Ghana’s financial environment, for some months now, has been seeing a turnaround as it has recorded a consistent cut in the monetary policy rate, a significant factor in determining interest rates for loans.
However, the reduction in the monetary policy rate does not directly affect the interest rates. It must first pass through the Ghana Reference Rate (GRR). The GRR is computed with factors including the MPR, Treasury Bill Rate, Inflation Rate, and others.
The interest rate you normally receive on your loans from the banks is mostly the GRR plus your risk profile, profit margin, and other factors, depending on your bank.
As Ghana’s policy rate continues to take a nosedive, which is expected to reflect a reduction in the GRR, and hence, a reduction in the lending rate, one big question is echoing across the business community: Can banks simply ignore the Ghana Reference Rate (GRR) and charge high interest rates?
A Senior Finance Lecturer at the University of Ghana, Dr. Benjamin Amoah, says the answer is absolutely no. For Dr. Benjamin Amoah, any bank that attempts that path is digging its own grave since competition will not allow it.
Speaking to JoyNews in an interview monitored by The High Street Journal, Dr. Amoah explained that the GRR is more than just a figure published by the Bank of Ghana. It is the “industry-wide benchmark” that guides how banks price their loans.

He says the public should think of it as the starting point on the calculator every lender uses before adding their own margins based on risk and operational costs.
In today’s highly competitive banking market, Dr. Amoah says no bank can afford to pretend the GRR does not exist, especially at a time when it is expected to fall even further due to the recent policy rate cut.
He stressed that borrowers, whether big corporations or everyday businesses, are now more informed and will always compare a bank’s interest rate to the Ghana Reference Rate before deciding where to take a loan. He insists that if a bank sets rates wildly above the benchmark, customers will simply walk away.
“The Ghana Reference Rate is more or less the industry-wide rate. You can call it the starting point for pricing the credit facility. In a competitive environment, a bank cannot ignore the Ghana reference rate. This is an open market, and every single borrower would like to look at the Ghana reference rate to make an investment decision, either to invest or to borrow,” he explained.

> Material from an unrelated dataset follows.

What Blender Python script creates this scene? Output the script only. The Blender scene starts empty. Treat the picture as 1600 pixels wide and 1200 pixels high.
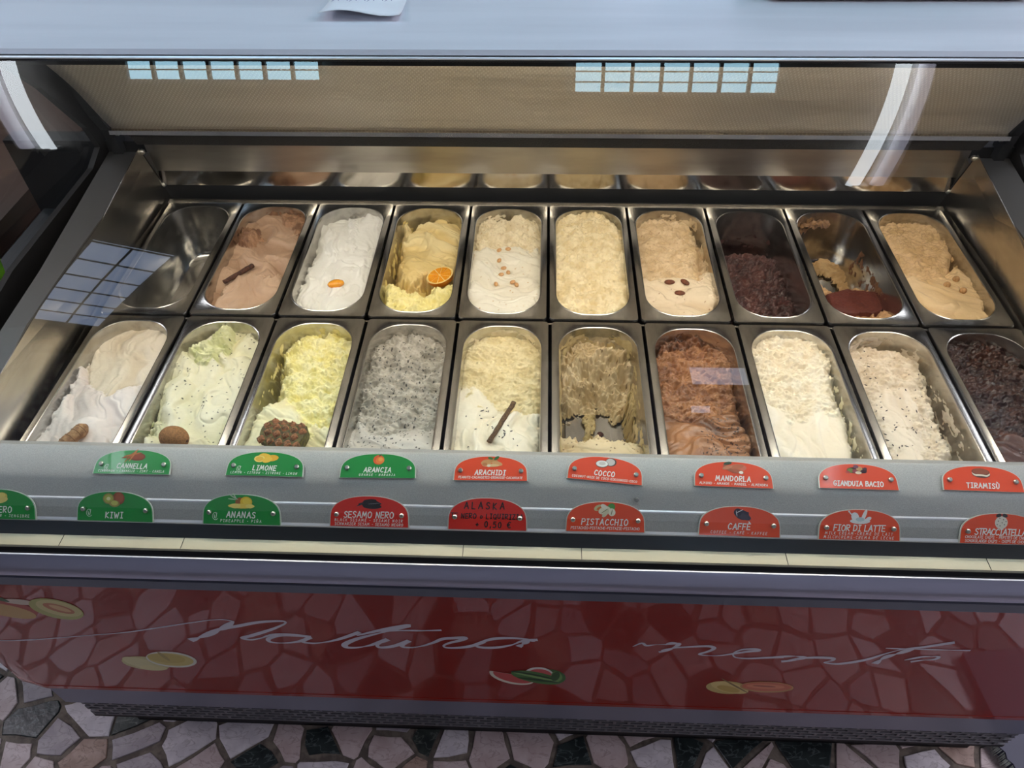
import bpy, bmesh, math, random
import numpy as np
from mathutils import Vector, Matrix
random.seed(7); RNG = np.random.RandomState(7)
SC = bpy.context.scene; COL = SC.collection
Z0 = 0.86                                   # height of the pan deck above the floor; coordinates below are relative to it

# ------------------------------------------------------------------ camera
CA, CB, CC = math.radians(43.7413), math.radians(2.858), math.radians(-1.0221)
CR = Matrix.Rotation(CB, 3, 'Z') @ Matrix.Rotation(CA, 3, 'X') @ Matrix.Rotation(CC, 3, 'Z')
CP = Vector((-0.0168, -1.3865, 0.9002))
cam = bpy.data.cameras.new('camera'); cam.sensor_width = 36; cam.lens = 36*1160/1600; cam.clip_start = .02
co = bpy.data.objects.new('camera', cam); COL.objects.link(co)
co.matrix_world = Matrix.Translation(CP+Vector((0, 0, Z0))) @ CR.to_4x4(); SC.camera = co
# ------------------------------------------------------------------ world, exposure
w = bpy.data.worlds.new('world'); SC.world = w; w.use_nodes = True
w.node_tree.nodes['Background'].inputs[0].default_value = (.62, .62, .9, 1)
w.node_tree.nodes['Background'].inputs[1].default_value = .35
SC.view_settings.view_transform = 'Standard'; SC.view_settings.look = 'None'
SC.view_settings.exposure = 0.0; SC.view_settings.gamma = 1.0; SC.view_settings.use_curve_mapping = False
LAMP = 26.0        # strip lamp inside the case
TUBE = 9.0         # ceiling tubes
SKY = 9.0          # skylights
SIDE = 9.0         # added fill panels overhead left and right, out of view
WIN = 3.0          # wall windows

# ------------------------------------------------------------------ helpers
def ray(u, v):
    return (CR @ Vector(((u-800)/1160, -(v-600)/1160, -1))).normalized()
def onplane(u, v, p, n):                     # where a line of sight meets a real plane of the case
    d = ray(u, v); n = Vector(n); return CP + d*((Vector(p)-CP).dot(n)/d.dot(n))
def atz(u, v, z): return onplane(u, v, (0, 0, z), (0, 0, 1))
def lin(c):
    return tuple(((x/255)/12.92 if x/255 <= .04045 else ((x/255+.055)/1.055)**2.4) for x in c)
ORG = {}
def place(o, parent, org):
    COL.objects.link(o)
    if parent is not None:
        o.parent = parent; po = ORG[parent.name]; ORG[o.name] = org
        o.location = Vector(org)-Vector(po)
    else:
        ORG[o.name] = org; o.location = (org[0], org[1], org[2]+Z0)
def props(o, label=None, cat=None, group=None, kind=None):
    if label: o['label'] = label
    if cat: o['category'] = cat
    if group: o['group'] = group
    if kind: o['kind'] = kind
    return o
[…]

He continued, “So it will be difficult for one to conclude that banks will just overlook, especially this period of significant decline in the rate, and go with the mindset that we are going to charge our own rate on the market.”

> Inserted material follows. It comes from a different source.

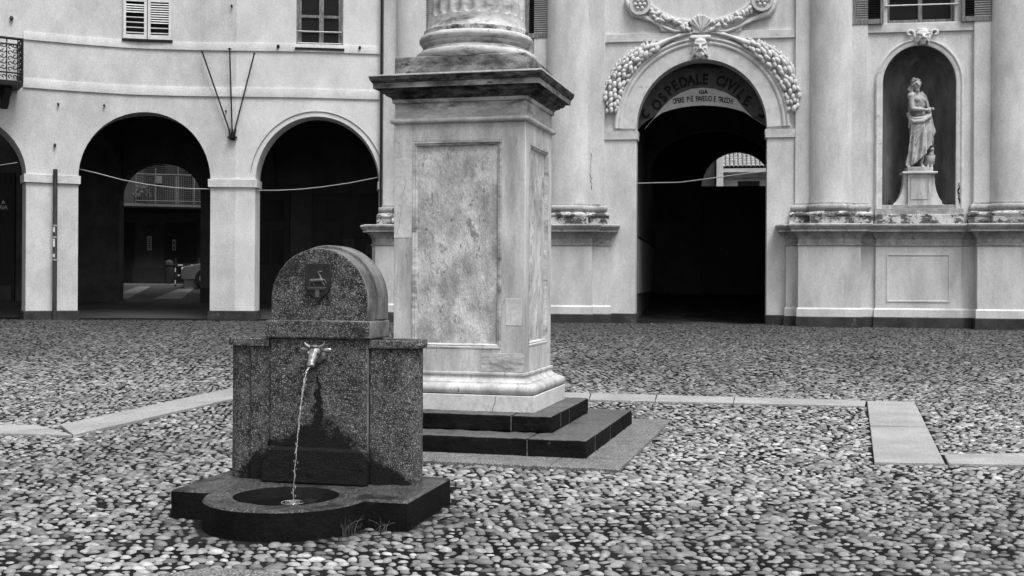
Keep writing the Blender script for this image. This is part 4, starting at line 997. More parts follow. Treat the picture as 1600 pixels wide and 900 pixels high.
# pier caps and plinths
zc1, zc0 = az(360, 280.5), az(360, 292.5)
piers = [(aps[0][1], aps[1][0]), (aps[1][1], aps[2][0])]
for a, b in piers:
    P = [(a, -.70), (a, 0), ((a+b)/2, 0), (b, 0), (b, -.70)]
    mb = MB(); mb.sweep(P, [(-.02, zc0), (.05, zc0), (.055, zc1), (-.02, zc1+.015)], afn); apart(mb, 'pier_cap', M_['stucco'], sharp=30)
    mb = MB(); mb.sweep(P, [(-.02, ZG-.3), (.05, ZG-.3), (.045, az(360, 486.5)), (-.02, az(360, 485))], afn); apart(mb, 'pier_footing', M_['plinth'], sharp=30)
a = aps[2][1]; mb = MB(); mb.box((a-.04, -.7, zc0), (a+.08, .05, zc1), afn); apart(mb, 'pier_cap', M_['stucco'])
# windows
def louvre(l, r, z0, z1, openfrom):
    S = MB(); st = .07
    for a, b in ((l, l+st), (r-st, r)): S.box((a, .02, z0), (b, .07, z1), afn)
    for q, hh in ((z0, .11), (z0+.95, .09), (z1-.09, .09)): S.box((l+st, .022, q), (r-st, .068, q+hh), afn)
    s_ = apart(S, 'shutter', M_['white_paint'], bevel=.004); L_ = MB(); z = z0+.15; i = 0
    while z < z1-.1:
        low = (z-z0) < openfrom
        if not (z0+.9 < z < z0+1.05):
            if low: L_.box((l+st, .03, z), (r-st, .055, z+.022), afn); z += .13
            else: L_.add([afn(l+st, .03, z+.035), afn(r-st, .03, z+.035), afn(r-st, .062, z), afn(l+st, .062, z), afn(l+st, .025, z+.03), afn(r-st, .025, z+.03), afn(r-st, .057, z-.006), afn(l+st, .057, z-.006)], [(0, 1, 2, 3), (4, 5, 6, 7), (0, 1, 5, 4), (2, 3, 7, 6), (1, 2, 6, 5), (0, 3, 7, 4)]); z += .06
        else: z += .06
    L_.build('slats', M_['white_paint'], s_)
W = MB(); W.box((w1l-.03, -.3, w1z-.06), (w1r+.03, .06, w1z-.005), afn); apart(W, 'window_sill', M_['iron'])
W = MB(); W.box((w1l+.03, -.2, w1z), (w1r-.03, -.15, w1z+2.0), afn); apart(W, 'window', M_['glass'])
mm = (w1l+w1r)/2; louvre(w1l, mm-.01, w1z, w1z+1.98, .58); louvre(mm+.01, w1r, w1z, w1z+1.98, .36)
W = MB(); l, r, z0 = w2l_, w2r_, w2z; t = .07
W.box((l, -.10, z0), (l+.05, .01, z0+2.0), afn); W.box((r-.05, -.10, z0), (r, .01, z0+2.0), afn)
m = l+(r-l)*.53
for a, b in ((l+.05, l+.12), (m-.06, m+.06), (r-.12, r-.05)): W.box((a, -.09, z0), (b, -.04, z0+2), afn)
for a, b in ((z0+.02, z0+.12), (z0+.40, z0+.44), (z0+.78, z0+.85), (z0+1.4, z0+1.44), (z0+1.9, z0+2)): W.box((l+.05, -.088, a), (r-.05, -.035, b), afn)
o = apart(W, 'window', M_['old_wood'], bevel=.004)
g = MB(); g.box((l+.04, -.075, z0), (r-.04, -.065, z0+2), afn); g.build('pane', M_['glass'], o)
for z in (z0+.10, z0+.40): 
    b = MB(); b.tube([afn(l+.03, .01, z+.02), afn(r-.03, .01, z+.02)], .013, 6); b.build('guard_rail', M_['white_paint'], o)
W = MB(); W.box((l-.03, -.3, z0-.06), (r+.03, .07, z0-.005), afn); apart(W, 'window_sill', M_['iron'])
# iron balcony at the left edge
bl, br_ = as_(-150), as_(33)-.12; bz0, bz1 = az(30, 132)+.0, az(20, 58)
D1 = .78; kb = (float(np.interp(20, _p, _Y))-.75)/F; bz0 = EYE+(yh(15)-128)*kb; bz1 = EYE+(yh(15)-60)*kb
mb = MB(); mb.box((bl, 0, bz0-.09), (br_+.02, D1+.04, bz0), afn); B = apart(mb, 'balcony', M_['iron'], bevel=.01)
mb = MB()
for z in (bz0+.02, bz0+.22, bz1-.14, bz1):
    mb.tube([afn(bl, D1, z), afn(br_, D1, z), afn(br_, .0, z)], .022 if z < bz1 else .035, 6)
S = np.arange(bl, br_+.001, .26)
for s in S: mb.tube([afn(s, D1, bz0), afn(s, D1, bz1)], .014, 6)
mb.tube([afn(br_, D1, bz0), afn(br_, D1, bz1+.03)], .03, 6); mb.tube([afn(br_, D1/2, bz0), afn(br_, D1/2, bz1)], .014, 6)
def curl(fn, cx, cz_, r, tw):
    P = []
    for i in range(14): a = tw*i/13*5; rr = r*(1-.6*i/13); P.append(fn(cx+rr*math.cos(a), cz_+rr*math.sin(a)))
    mb.tube(P, .013, 5)
rnd = random.Random(2)
for s in S[:-1]:
    for z in np.arange(bz0+.30, bz1-.2, .13):
        curl(lambda u, v: afn(u, D1, v), s+.075, z, .06, 1); curl(lambda u, v: afn(u, D1, v), s+.19, z+.05, .06, -1)
    for k in range(2): curl(lambda u, v: afn(u, D1, v), s+.07+.12*k, bz0+.12, .05, 1)
for u in (.2, .58):
    for z in np.arange(bz0+.12, bz1-.1, .14): curl(lambda a, b: afn(br_, a, b), u, z, .08, 1)
mb.build('railing', M_['iron'], B)
for s in (br_-.30, bl+.4, br_-1.8):
    mb = MB(); mb.prism([(0, bz0-.09), (.62, bz0-.09), (.60, bz0-.22), (.45, bz0-.30), (.30, bz0-.34), (.22, bz0-.46), (.0, bz0-.56)], s-.09, s+.09, lambda u, v, w_: afn(w_, u, v)); mb.build('bracket', M_['backdark'], B, bevel=.015)
# interior of the arcade
YB = 35.2
def wb_(name, x0, x1, y0, y1, z0, z1, m, parent=None):
    mb = MB(); mb.box((x0-AL.x, y0-AL.y, z0), (x1-AL.x, y1-AL.y, z1)); return mb.build(name, M_[m], parent or AB)
pxl, pxr = at(186, 0, YB)[0], at(313, 0, YB)[0]
pcx = (pxl+pxr)/2; hwp = (pxr-pxl)/2; zps = at(250, 306, YB)[2]; zpt = at(250, 255, YB)[2]
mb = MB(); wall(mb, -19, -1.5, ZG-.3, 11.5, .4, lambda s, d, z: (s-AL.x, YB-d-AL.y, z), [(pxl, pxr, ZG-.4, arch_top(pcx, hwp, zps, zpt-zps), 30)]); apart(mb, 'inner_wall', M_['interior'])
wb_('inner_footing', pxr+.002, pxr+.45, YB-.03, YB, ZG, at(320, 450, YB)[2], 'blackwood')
wb_('inner_pilaster', pxr+.003, pxr+.42, YB-.02, YB, at(320, 450, YB)[2], at(320, 305, YB)[2], 'backwall')
# vaulted ceiling with cross ribs
def slab_behind(name, z0, z1, m, back=YB, s_to=None):
    mb = MB(); S = np.linspace(.03, as_(597), 40); fr = [AW(s, -.6, 0) for s in S]; rows = []
    for z in (z0, z1): rows.append([(x-AL.x, y-AL.y, z) for x, y, _ in fr]); rows.append([(x-AL.x, back-AL.y, z) for x, y, _ in fr])
    mb.grid([rows[0], rows[1], rows[3], rows[2]], close_v=True); return apart(mb, name, M_[m])
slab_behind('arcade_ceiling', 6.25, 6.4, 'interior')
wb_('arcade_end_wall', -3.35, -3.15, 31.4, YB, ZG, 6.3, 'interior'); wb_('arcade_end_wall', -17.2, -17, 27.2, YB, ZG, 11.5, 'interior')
for (a, b) in piers:
    p = AW((a+b)/2, -.7, 0); mb = MB(); hw2 = (YB-p[1])/2; cy = (YB+p[1])/2
    wall(mb, p[1], YB, 4.0, 6.3, .35, lambda s, d, z, X=p[0]: (X+.17+d-AL.x, s-AL.y, z), [(cy-hw2+.02, cy+hw2-.02, 3.9, arch_top(cy, hw2, 4.2, 1.5), 20)]); apart(mb, 'cross_arch', M_['interior'])
slab_behind('roof', 11.52, 11.7, 'mould', YB+.4)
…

According to him, no lender wants to be the one struggling to sell loans because its rates are out of touch with market realities. Competition, he said, will force banks to conform, meaning that as the GRR drops, interest rates must respond.
“The market will force you to conform. So definitely, banks will be forced to reduce their rates. They can’t do anything about it. If not, competition will kick you out. In other words, you are going to have problems in selling loans. So definitely, banks will respond to the reduction in the rates,” he emphasized.

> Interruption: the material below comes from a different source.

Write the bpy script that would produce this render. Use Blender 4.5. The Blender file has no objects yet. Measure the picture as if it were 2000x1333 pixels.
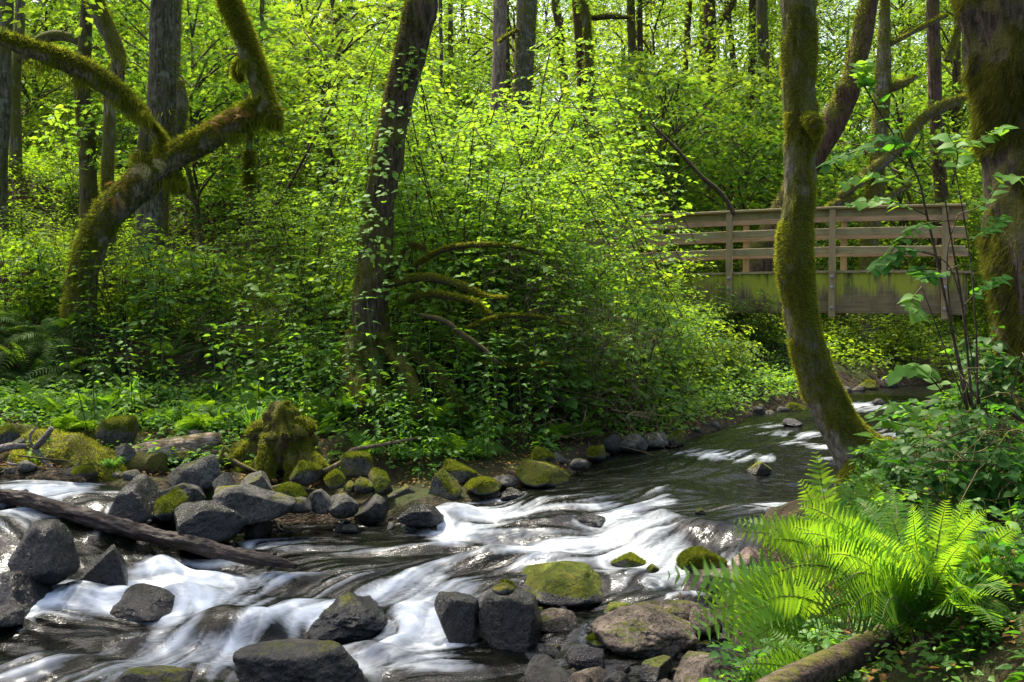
import bpy, bmesh, math, random
import numpy as np
from mathutils import Vector, Matrix
random.seed(7); rng=np.random.default_rng(7)
sc=bpy.context.scene; col=sc.collection
F=2200.0; H=1.65; PIT=math.atan(66.5/2200)
CP,SP=math.cos(PIT),math.sin(PIT)
# ---------------------------------------------------------------- measuring the place from the photograph
def P(u,v,d):
    x=(u-1000)/F; zc=-(v-666.5)/F
    dy=CP+zc*SP; dz=-SP+zc*CP; t=d/dy
    return np.array([x*t,d,H+dz*t])
def G(u,v,z):
    x=(u-1000)/F; zc=-(v-666.5)/F
    dy=CP+zc*SP; dz=-SP+zc*CP; t=(z-H)/dz
    return np.array([x*t,dy*t,z])
def XU(u,d): return (u-1000)/F*d
def pxm(w,d): return w/F*d
# ---------------------------------------------------------------- noise
def _h(ix,iy,iz,s):
    n=(ix*374761393+iy*668265263+iz*2147483647+s*974711)&0xffffffff
    n=((n^(n>>13))*1274126177)&0xffffffff
    n=((n^(n>>15))*2246822519)&0xffffffff
    return ((n^(n>>16))&0xffffff)/float(0xffffff)
def vn(p,s=0):
    p=np.asarray(p,float); f=np.floor(p).astype(np.int64); t=p-f; t=t*t*(3-2*t)
    r=0
    for dx in (0,1):
        wx=t[...,0] if dx else 1-t[...,0]
        for dy in (0,1):
            wy=t[...,1] if dy else 1-t[...,1]
            for dz in (0,1):
                wz=t[...,2] if dz else 1-t[...,2]
                r=r+wx*wy*wz*_h(f[...,0]+dx,f[...,1]+dy,f[...,2]+dz,s)
    return r
def fbm(p,o=4,s=0):
    p=np.asarray(p,float); a=.5; r=0; t=0
    for i in range(o):
        r=r+a*vn(p*(2.03**i)+i*17.3,s+i); t+=a; a*=.5
    return r/t
def sstep(a,b,x):
    t=np.clip((x-a)/(b-a),0,1); return t*t*(3-2*t)
def nrm(v): return v/(np.linalg.norm(v,axis=-1,keepdims=True)+1e-9)
# ---------------------------------------------------------------- meshes
def mesh(name,V,faces,mats,fm=None,smooth=True,attrs=None):
    """faces: list of int arrays (n,k); fm: material index per array"""
    me=bpy.data.meshes.new(name); V=np.asarray(V,np.float32)
    me.vertices.add(len(V)); me.vertices.foreach_set('co',V.ravel())
    ls,lt,li,mi=[],[],[],[]; off=0
    for k,f in enumerate(faces):
        f=np.asarray(f,np.int32)
        if len(f)==0: continue
        n,c=f.shape; li.append(f.ravel()); ls.append(off+np.arange(n)*c); lt.append(np.full(n,c)); off+=n*c
        mi.append(np.full(n,(fm[k] if fm else 0)))
    li=np.concatenate(li); ls=np.concatenate(ls); lt=np.concatenate(lt); mi=np.concatenate(mi)
    me.loops.add(len(li)); me.loops.foreach_set('vertex_index',li.astype(np.int32))
    me.polygons.add(len(ls)); me.polygons.foreach_set('loop_start',ls.astype(np.int32))
    me.polygons.foreach_set('loop_total',lt.astype(np.int32))
    me.polygons.foreach_set('material_index',mi.astype(np.int32))
    me.polygons.foreach_set('use_smooth',np.full(len(ls),smooth))
    for m in (mats if isinstance(mats,(list,tuple)) else [mats]): me.materials.append(m)
    if attrs:
        for k,a in attrs.items():
            at=me.attributes.new(k,'FLOAT','POINT'); at.data.foreach_set('value',np.asarray(a,np.float32))
    me.update(calc_edges=True)
    return me
def link(name,me,parent=None,loc=None):
    o=bpy.data.objects.new(name,me); col.objects.link(o)
    if parent is not None: o.parent=parent
    if loc is not None: o.location=[float(c) for c in loc]
    return o
def tag(o,label=None,cat=None,group=None,kind=None):
    if label: o['label']=label
    if cat: o['category']=cat
    if group: o['group']=group
    if kind: o['kind']=kind
    return o
def thing(name,label,cat,loc=(0,0,0),rz=0,group=None,sc_=1.0):
    o=bpy.data.objects.new(name,None); col.objects.link(o)
    o.location=[float(c) for c in loc]; o.rotation_euler=(0,0,rz); o.scale=(sc_,)*3; o.empty_display_size=.1
    return tag(o,label,cat,group)
def dup(root,loc,rz,s,label=None,group=None,tilt=(0,0)):
    r=root.copy(); col.objects.link(r); r.location=[float(c) for c in loc]
    r.rotation_euler=(tilt[0],tilt[1],rz); r.scale=(s,s,s) if not isinstance(s,tuple) else s
    if label: r['label']=label
    if group: r['group']=group
    for ch in root.children:
        c=ch.copy(); col.objects.link(c); c.parent=r
        for g in ch.children:
            d=g.copy(); col.objects.link(d); d.parent=c
    return r
class MB:
    def __init__(s): s.V=[]; s.F={}; s.n=0; s.A=[]
    def add(s,V,faces,m=0):
        V=np.asarray(V,float).reshape(-1,3)
        for f in faces:
            f=np.asarray(f,int)
            if len(f): s.F.setdefault((m,f.shape[1]),[]).append(f+s.n)
        s.V.append(V); s.n+=len(V)
    def build(s,name,mats,parent=None,loc=None,smooth=True,origin=None):
        ks=sorted(s.F); V=np.concatenate(s.V)
        if origin is not None: V=V-np.asarray(origin)
        return link(name,mesh(name,V,[np.concatenate(s.F[k]) for k in ks],mats,[k[0] for k in ks],smooth),parent,loc)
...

With Ghana’s Monetary Policy Committee recently slashing the policy rate, the key driver of the Ghana Reference Rate, analysts expect the benchmark rate to fall in the coming weeks. That means a potential easing in lending rates, offering some relief to struggling businesses and households.

The finance lecturer is assuring the business community that banks cannot ignore the Ghana Reference Rate, no matter how much they might want to protect their profit margins.
The market is watching, borrowers are comparing, and any lender that refuses to adjust will simply price itself out of business.